DIRECTIVE: Write out the listing below exactly, and omit any images you find in it.

──────────

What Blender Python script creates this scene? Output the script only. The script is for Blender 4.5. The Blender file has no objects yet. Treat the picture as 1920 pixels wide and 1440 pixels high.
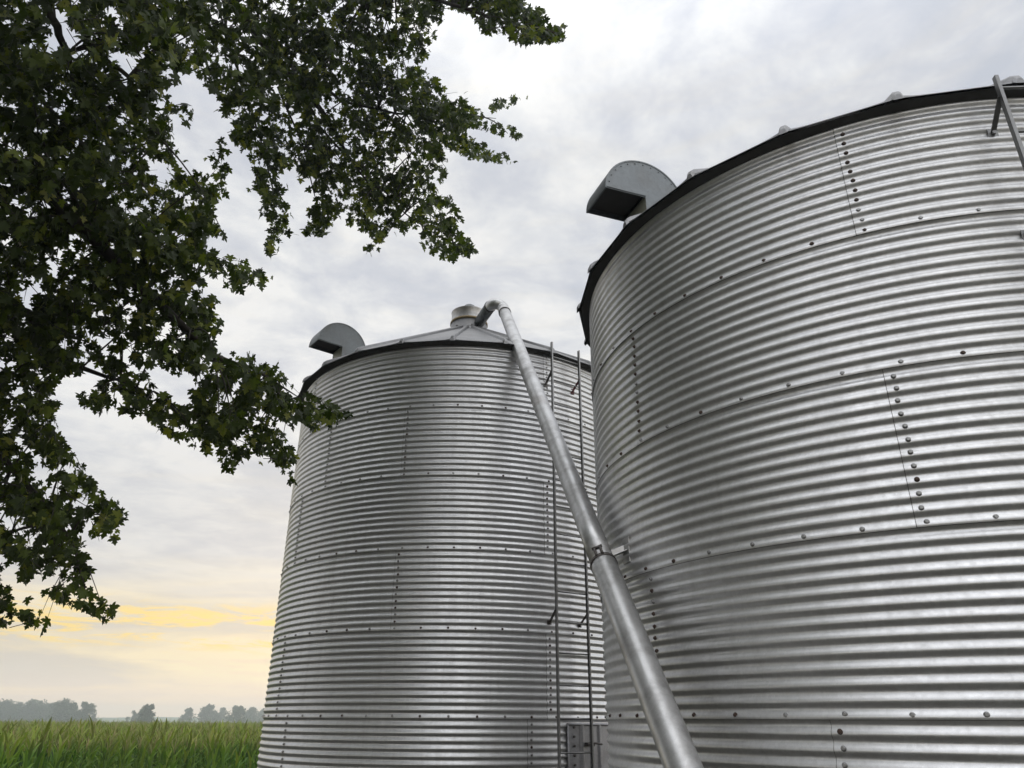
import bpy, bmesh, math, random
import numpy as np
from math import radians as rad, sin, cos, pi
from mathutils import Vector, Matrix
random.seed(7); rng = np.random.default_rng(7)
scn = bpy.context.scene
COL = scn.collection

# ------------------------------------------------------------------ camera
EYE = Vector((0, 0, 1.67))
FPX, PITCH, ROLL = 1407.41, 0.4238, 0.0061
cam_d = bpy.data.cameras.new('camera'); cam = bpy.data.objects.new('camera', cam_d); COL.objects.link(cam)
cam_d.sensor_fit = 'HORIZONTAL'; cam_d.sensor_width = 36; cam_d.lens = 36*FPX/1920
cam_d.clip_start = 0.05; cam_d.clip_end = 6000
r0 = Vector((1, 0, 0)); fw = Vector((0, cos(PITCH), sin(PITCH))); u0 = Vector((0, -sin(PITCH), cos(PITCH)))
rr = r0*cos(ROLL)+u0*sin(ROLL); uu = -r0*sin(ROLL)+u0*cos(ROLL)
M = Matrix((rr, uu, -fw)).transposed().to_4x4(); M.translation = EYE
cam.matrix_world = M
scn.camera = cam
scn.view_settings.view_transform = 'Standard'; scn.view_settings.look = 'None'
scn.view_settings.exposure = 0.0; scn.view_settings.gamma = 1

# ------------------------------------------------------------------ sky (world)
SUN_EL, SUN_AZ = 9.0, -14.0      # degrees; azimuth from +Y towards +X
W = bpy.data.worlds.new('World'); scn.world = W; W.use_nodes = True
nt = W.node_tree; nt.nodes.clear()
class N:
    def __init__(s, nt): s.nt = nt
    def n(s, t, **k):
        o = s.nt.nodes.new(t)
        for a, v in k.items():
            setattr(o, a, v)
        return o
    def l(s, a, b): s.nt.links.new(a, b)
    def v(s, o, i, x):
        if hasattr(x, 'is_linked') or isinstance(x, bpy.types.NodeSocket): s.l(x, o.inputs[i])
        else: o.inputs[i].default_value = x
    def math(s, op, a, b=None, c=None, clamp=False):
        o = s.n('ShaderNodeMath', operation=op, use_clamp=clamp); s.v(o, 0, a)
        if b is not None: s.v(o, 1, b)
        if c is not None: s.v(o, 2, c)
        return o.outputs[0]
    def mr(s, x, a, b, c=0., d=1., smooth=True):
        o = s.n('ShaderNodeMapRange', interpolation_type='SMOOTHSTEP' if smooth else 'LINEAR')
        s.v(o, 0, x); s.v(o, 1, a); s.v(o, 2, b); s.v(o, 3, c); s.v(o, 4, d); return o.outputs[0]
    def mix(s, f, a, b, mode='MIX'):
        o = s.n('ShaderNodeMix', data_type='RGBA', blend_type=mode); s.v(o, 0, f)
        for i, x in ((6, a), (7, b)):
            if isinstance(x, tuple): o.inputs[i].default_value = (*x, 1)
            else: s.l(x, o.inputs[i])
        return o.outputs[2]
    def noise(s, vec, scale, detail=5, rough=.55, dist=0., out=0):
        o = s.n('ShaderNodeTexNoise'); s.l(vec, o.inputs['Vector']) if vec is not None else None
        o.inputs['Scale'].default_value = scale; o.inputs['Detail'].default_value = detail
        o.inputs['Roughness'].default_value = rough; o.inputs['Distortion'].default_value = dist
        return o.outputs[out]
    def ramp(s, x, stops):
        o = s.n('ShaderNodeValToRGB'); s.l(x, o.inputs[0]); e = o.color_ramp.elements
        while len(e) < len(stops): e.new(.5)
        for i, (p, c) in enumerate(stops):
            e[i].position = p; e[i].color = (*c, 1)
        return o.outputs[0]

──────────

RESPONSE:
What Blender Python script creates this scene? Output the script only. The script is for Blender 4.5. The Blender file has no objects yet. Treat the picture as 1920 pixels wide and 1440 pixels high.
import bpy, bmesh, math, random
import numpy as np
from math import radians as rad, sin, cos, pi
from mathutils import Vector, Matrix
random.seed(7); rng = np.random.default_rng(7)
scn = bpy.context.scene
COL = scn.collection

# ------------------------------------------------------------------ camera
EYE = Vector((0, 0, 1.67))
FPX, PITCH, ROLL = 1407.41, 0.4238, 0.0061
cam_d = bpy.data.cameras.new('camera'); cam = bpy.data.objects.new('camera', cam_d); COL.objects.link(cam)
cam_d.sensor_fit = 'HORIZONTAL'; cam_d.sensor_width = 36; cam_d.lens = 36*FPX/1920
cam_d.clip_start = 0.05; cam_d.clip_end = 6000
r0 = Vector((1, 0, 0)); fw = Vector((0, cos(PITCH), sin(PITCH))); u0 = Vector((0, -sin(PITCH), cos(PITCH)))
rr = r0*cos(ROLL)+u0*sin(ROLL); uu = -r0*sin(ROLL)+u0*cos(ROLL)
M = Matrix((rr, uu, -fw)).transposed().to_4x4(); M.translation = EYE
cam.matrix_world = M
scn.camera = cam
scn.view_settings.view_transform = 'Standard'; scn.view_settings.look = 'None'
scn.view_settings.exposure = 0.0; scn.view_settings.gamma = 1

# ------------------------------------------------------------------ sky (world)
SUN_EL, SUN_AZ = 9.0, -14.0      # degrees; azimuth from +Y towards +X
W = bpy.data.worlds.new('World'); scn.world = W; W.use_nodes = True
nt = W.node_tree; nt.nodes.clear()
class N:
    def __init__(s, nt): s.nt = nt
    def n(s, t, **k):
        o = s.nt.nodes.new(t)
        for a, v in k.items():
            setattr(o, a, v)
        return o
    def l(s, a, b): s.nt.links.new(a, b)
    def v(s, o, i, x):
        if hasattr(x, 'is_linked') or isinstance(x, bpy.types.NodeSocket): s.l(x, o.inputs[i])
        else: o.inputs[i].default_value = x
    def math(s, op, a, b=None, c=None, clamp=False):
        o = s.n('ShaderNodeMath', operation=op, use_clamp=clamp); s.v(o, 0, a)
        if b is not None: s.v(o, 1, b)
        if c is not None: s.v(o, 2, c)
        return o.outputs[0]
    def mr(s, x, a, b, c=0., d=1., smooth=True):
        o = s.n('ShaderNodeMapRange', interpolation_type='SMOOTHSTEP' if smooth else 'LINEAR')
        s.v(o, 0, x); s.v(o, 1, a); s.v(o, 2, b); s.v(o, 3, c); s.v(o, 4, d); return o.outputs[0]
    def mix(s, f, a, b, mode='MIX'):
        o = s.n('ShaderNodeMix', data_type='RGBA', blend_type=mode); s.v(o, 0, f)
        for i, x in ((6, a), (7, b)):
            if isinstance(x, tuple): o.inputs[i].default_value = (*x, 1)
            else: s.l(x, o.inputs[i])
        return o.outputs[2]
    def noise(s, vec, scale, detail=5, rough=.55, dist=0., out=0):
        o = s.n('ShaderNodeTexNoise'); s.l(vec, o.inputs['Vector']) if vec is not None else None
        o.inputs['Scale'].default_value = scale; o.inputs['Detail'].default_value = detail
        o.inputs['Roughness'].default_value = rough; o.inputs['Distortion'].default_value = dist
        return o.outputs[out]
    def ramp(s, x, stops):
        o = s.n('ShaderNodeValToRGB'); s.l(x, o.inputs[0]); e = o.color_ramp.elements
        while len(e) < len(stops): e.new(.5)
        for i, (p, c) in enumerate(stops):
            e[i].position = p; e[i].color = (*c, 1)
        return o.outputs[0]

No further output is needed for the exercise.